Supreme Court loosens standards for fee-shifting in patent actions

April 29, 2014

IP Litigation

Supreme Court loosens standards for fee-shifting in patent actions

April 29, 2014

Back to Fish's Litigation Blog

 

Octane Fitness, LLC v. Icon Health & Fitness, Inc., 572 U.S. ___ (Apr. 29, 2014) (SOTOMAYOR for the Court, Scalia joining except for footnotes 1–3, all other Justices joining)  (CAFC: Rader, Newman, LOURIE) (D. Minn.: Montgomery) (5 of 5 stars)

The Supreme Court vacates the Fed. Cir.’s affirmance of a district court judgment declining to shift fees under § 285.

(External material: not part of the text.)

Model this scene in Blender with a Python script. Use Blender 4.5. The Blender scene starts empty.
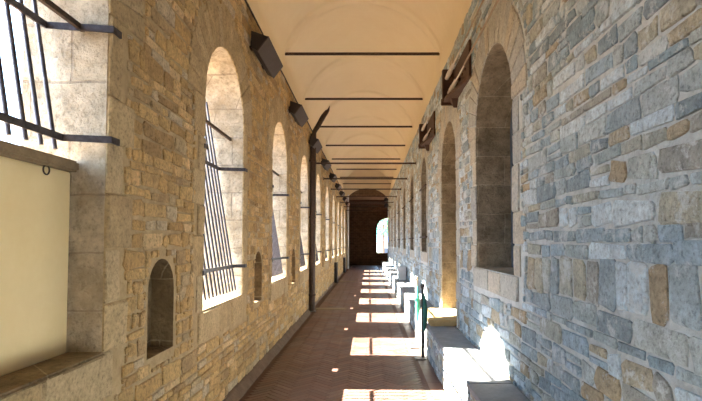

The Fed. Cir.’s analysis of § 285’s requirements for an “exceptional” case was too inflexible.  “[A]n ‘exceptional’ case is simply one that stands out from others with respect to the substantive strength of a party’s litigating position (considering both the governing law and the facts of the case) or the unreasonable manner in which the case was litigated.”  Slip Op. at 7–8.  District courts may make that determination in their discretion, “considering the totality of the circumstances.”  Id. at 8.

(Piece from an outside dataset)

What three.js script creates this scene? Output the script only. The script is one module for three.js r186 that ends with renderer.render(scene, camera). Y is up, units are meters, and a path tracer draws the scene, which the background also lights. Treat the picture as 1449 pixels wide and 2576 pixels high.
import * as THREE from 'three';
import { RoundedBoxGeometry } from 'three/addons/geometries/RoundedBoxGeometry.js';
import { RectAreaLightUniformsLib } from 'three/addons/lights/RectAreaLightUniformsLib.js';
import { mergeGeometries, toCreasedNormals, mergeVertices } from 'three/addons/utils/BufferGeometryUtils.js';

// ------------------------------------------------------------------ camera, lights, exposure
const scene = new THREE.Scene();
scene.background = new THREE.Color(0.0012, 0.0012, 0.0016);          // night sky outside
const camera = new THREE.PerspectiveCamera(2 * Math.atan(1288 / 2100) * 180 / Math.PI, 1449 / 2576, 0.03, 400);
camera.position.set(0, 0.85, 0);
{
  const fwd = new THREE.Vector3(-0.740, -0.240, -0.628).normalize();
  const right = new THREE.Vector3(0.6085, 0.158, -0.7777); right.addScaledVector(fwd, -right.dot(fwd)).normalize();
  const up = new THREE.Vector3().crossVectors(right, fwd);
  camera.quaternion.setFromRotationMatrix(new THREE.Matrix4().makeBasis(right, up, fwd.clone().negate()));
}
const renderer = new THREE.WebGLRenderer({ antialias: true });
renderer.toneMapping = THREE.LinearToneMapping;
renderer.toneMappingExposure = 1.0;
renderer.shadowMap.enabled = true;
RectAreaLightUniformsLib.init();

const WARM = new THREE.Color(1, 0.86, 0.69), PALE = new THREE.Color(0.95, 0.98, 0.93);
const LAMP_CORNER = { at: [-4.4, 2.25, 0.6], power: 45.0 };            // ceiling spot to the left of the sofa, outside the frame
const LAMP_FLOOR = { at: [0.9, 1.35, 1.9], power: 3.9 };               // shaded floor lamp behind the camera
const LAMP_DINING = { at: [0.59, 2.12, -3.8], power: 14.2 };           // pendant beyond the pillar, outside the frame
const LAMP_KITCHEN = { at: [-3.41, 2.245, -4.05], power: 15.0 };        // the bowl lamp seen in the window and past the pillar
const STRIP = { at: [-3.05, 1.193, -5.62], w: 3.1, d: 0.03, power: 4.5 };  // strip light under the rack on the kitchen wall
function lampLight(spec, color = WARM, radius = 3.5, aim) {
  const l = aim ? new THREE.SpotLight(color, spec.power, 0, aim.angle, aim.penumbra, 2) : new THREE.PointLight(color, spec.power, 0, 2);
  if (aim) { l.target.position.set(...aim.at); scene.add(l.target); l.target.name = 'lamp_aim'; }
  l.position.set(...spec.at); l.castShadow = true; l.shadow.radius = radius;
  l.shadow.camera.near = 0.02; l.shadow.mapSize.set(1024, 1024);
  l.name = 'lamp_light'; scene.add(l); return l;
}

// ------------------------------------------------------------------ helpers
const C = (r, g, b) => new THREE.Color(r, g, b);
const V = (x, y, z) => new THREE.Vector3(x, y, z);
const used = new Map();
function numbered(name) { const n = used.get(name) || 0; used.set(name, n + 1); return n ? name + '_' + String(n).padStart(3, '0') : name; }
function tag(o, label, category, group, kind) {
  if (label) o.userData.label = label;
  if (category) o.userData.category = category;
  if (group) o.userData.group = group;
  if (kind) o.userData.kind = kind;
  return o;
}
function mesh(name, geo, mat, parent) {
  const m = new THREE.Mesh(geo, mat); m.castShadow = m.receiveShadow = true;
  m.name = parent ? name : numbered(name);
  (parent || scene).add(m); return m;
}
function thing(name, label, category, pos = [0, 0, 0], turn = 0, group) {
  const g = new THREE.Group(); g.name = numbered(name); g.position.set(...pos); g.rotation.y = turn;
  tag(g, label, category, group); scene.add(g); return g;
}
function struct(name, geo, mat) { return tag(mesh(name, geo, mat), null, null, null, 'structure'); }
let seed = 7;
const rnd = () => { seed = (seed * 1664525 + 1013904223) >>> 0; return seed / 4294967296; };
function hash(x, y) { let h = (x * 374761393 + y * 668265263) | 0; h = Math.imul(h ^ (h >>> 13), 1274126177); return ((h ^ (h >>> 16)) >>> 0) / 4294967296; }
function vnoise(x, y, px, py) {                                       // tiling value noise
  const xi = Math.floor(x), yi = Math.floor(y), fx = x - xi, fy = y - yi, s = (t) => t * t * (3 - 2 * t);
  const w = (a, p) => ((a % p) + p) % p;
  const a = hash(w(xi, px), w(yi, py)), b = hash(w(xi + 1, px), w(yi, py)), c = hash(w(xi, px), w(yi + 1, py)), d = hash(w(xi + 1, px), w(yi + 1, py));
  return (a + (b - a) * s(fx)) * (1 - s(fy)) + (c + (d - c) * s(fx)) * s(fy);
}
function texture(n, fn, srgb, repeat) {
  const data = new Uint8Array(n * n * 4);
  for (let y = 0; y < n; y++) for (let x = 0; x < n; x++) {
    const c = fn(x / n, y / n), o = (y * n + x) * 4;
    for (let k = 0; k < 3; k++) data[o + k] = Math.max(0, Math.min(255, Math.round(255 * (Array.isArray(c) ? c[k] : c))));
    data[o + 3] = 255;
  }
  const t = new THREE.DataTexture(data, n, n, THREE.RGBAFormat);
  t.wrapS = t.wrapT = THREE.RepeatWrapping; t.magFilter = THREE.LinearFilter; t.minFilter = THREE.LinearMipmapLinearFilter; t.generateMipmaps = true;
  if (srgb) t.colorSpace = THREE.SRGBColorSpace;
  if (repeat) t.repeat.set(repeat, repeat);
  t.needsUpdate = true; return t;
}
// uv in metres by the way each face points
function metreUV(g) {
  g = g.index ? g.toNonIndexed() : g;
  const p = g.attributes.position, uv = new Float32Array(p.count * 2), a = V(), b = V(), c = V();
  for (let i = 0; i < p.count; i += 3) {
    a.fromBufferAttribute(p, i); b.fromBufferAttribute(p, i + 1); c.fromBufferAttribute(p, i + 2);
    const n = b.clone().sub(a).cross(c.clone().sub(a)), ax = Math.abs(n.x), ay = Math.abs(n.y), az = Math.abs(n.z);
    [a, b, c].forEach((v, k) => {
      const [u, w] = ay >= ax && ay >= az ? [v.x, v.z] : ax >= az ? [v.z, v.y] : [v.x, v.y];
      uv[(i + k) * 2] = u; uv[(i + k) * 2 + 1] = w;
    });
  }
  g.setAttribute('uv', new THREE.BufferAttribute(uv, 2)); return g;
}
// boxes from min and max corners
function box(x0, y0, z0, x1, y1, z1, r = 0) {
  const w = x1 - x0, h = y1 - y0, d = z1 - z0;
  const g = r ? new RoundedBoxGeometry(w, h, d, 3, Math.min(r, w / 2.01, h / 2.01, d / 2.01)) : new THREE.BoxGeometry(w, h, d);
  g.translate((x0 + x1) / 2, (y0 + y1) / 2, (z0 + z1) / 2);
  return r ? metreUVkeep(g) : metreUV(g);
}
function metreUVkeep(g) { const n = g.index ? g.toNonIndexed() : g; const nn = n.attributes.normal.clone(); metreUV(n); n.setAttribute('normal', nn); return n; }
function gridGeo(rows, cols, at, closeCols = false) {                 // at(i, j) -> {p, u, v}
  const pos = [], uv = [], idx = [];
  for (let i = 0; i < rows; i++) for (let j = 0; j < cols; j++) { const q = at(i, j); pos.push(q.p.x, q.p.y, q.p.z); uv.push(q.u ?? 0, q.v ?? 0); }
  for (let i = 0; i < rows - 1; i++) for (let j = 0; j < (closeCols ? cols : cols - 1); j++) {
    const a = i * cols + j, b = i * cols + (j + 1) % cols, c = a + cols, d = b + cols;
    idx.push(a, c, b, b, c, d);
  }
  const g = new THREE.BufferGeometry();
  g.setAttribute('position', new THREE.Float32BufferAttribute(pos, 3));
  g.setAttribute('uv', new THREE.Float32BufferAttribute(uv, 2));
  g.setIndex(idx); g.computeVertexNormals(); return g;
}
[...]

Professional Real Estate Investors (“PRE”) is not contrary.  That case imposed a rigid test for assessing the presence of a “sham litigation” that might expose a litigant to antitrust liability.  PRE’s logic and holding do not apply to § 285’s assessment of exceptionality.

The Fed. Cir. also applied an incorrect evidentiary standard when it analyzed for clear and convincing evidence.  Section 285 imposes “no specific evidentiary burden, much less a high one.”  Id. at 11.  The Supreme Court noted that the traditional standard of proof for patent cases is a preponderance of the evidence.

Justice Scalia did not join footnotes 1–3, which discussed the legislative history of § 285.

 

Highmark Inc. v. Allcare Health Mgmt. Sys., Inc., 572 U.S. ___ (Apr. 29, 2014) (SOTOMAYOR for the Court, all Justices joining) (CAFC: Newman, Mayer (DIP), DYK) (N.D. Tex.: Means) (5 of 5 stars)

The Supreme Court vacates the Fed.Cir.’s partial affirmance of a district court judgment shifting fees under § 285.

Octane Fitness demonstrated the Fed. Cir.’s error in applying the § 285 analysis, and thus required vacatur.  The Fed. Cir. also erred in reviewing the “objective baselessness” aspect of the district court’s judgment de novo.  Because a determination of exceptionality is discretionary, it is reviewed in all aspects for abuse of discretion.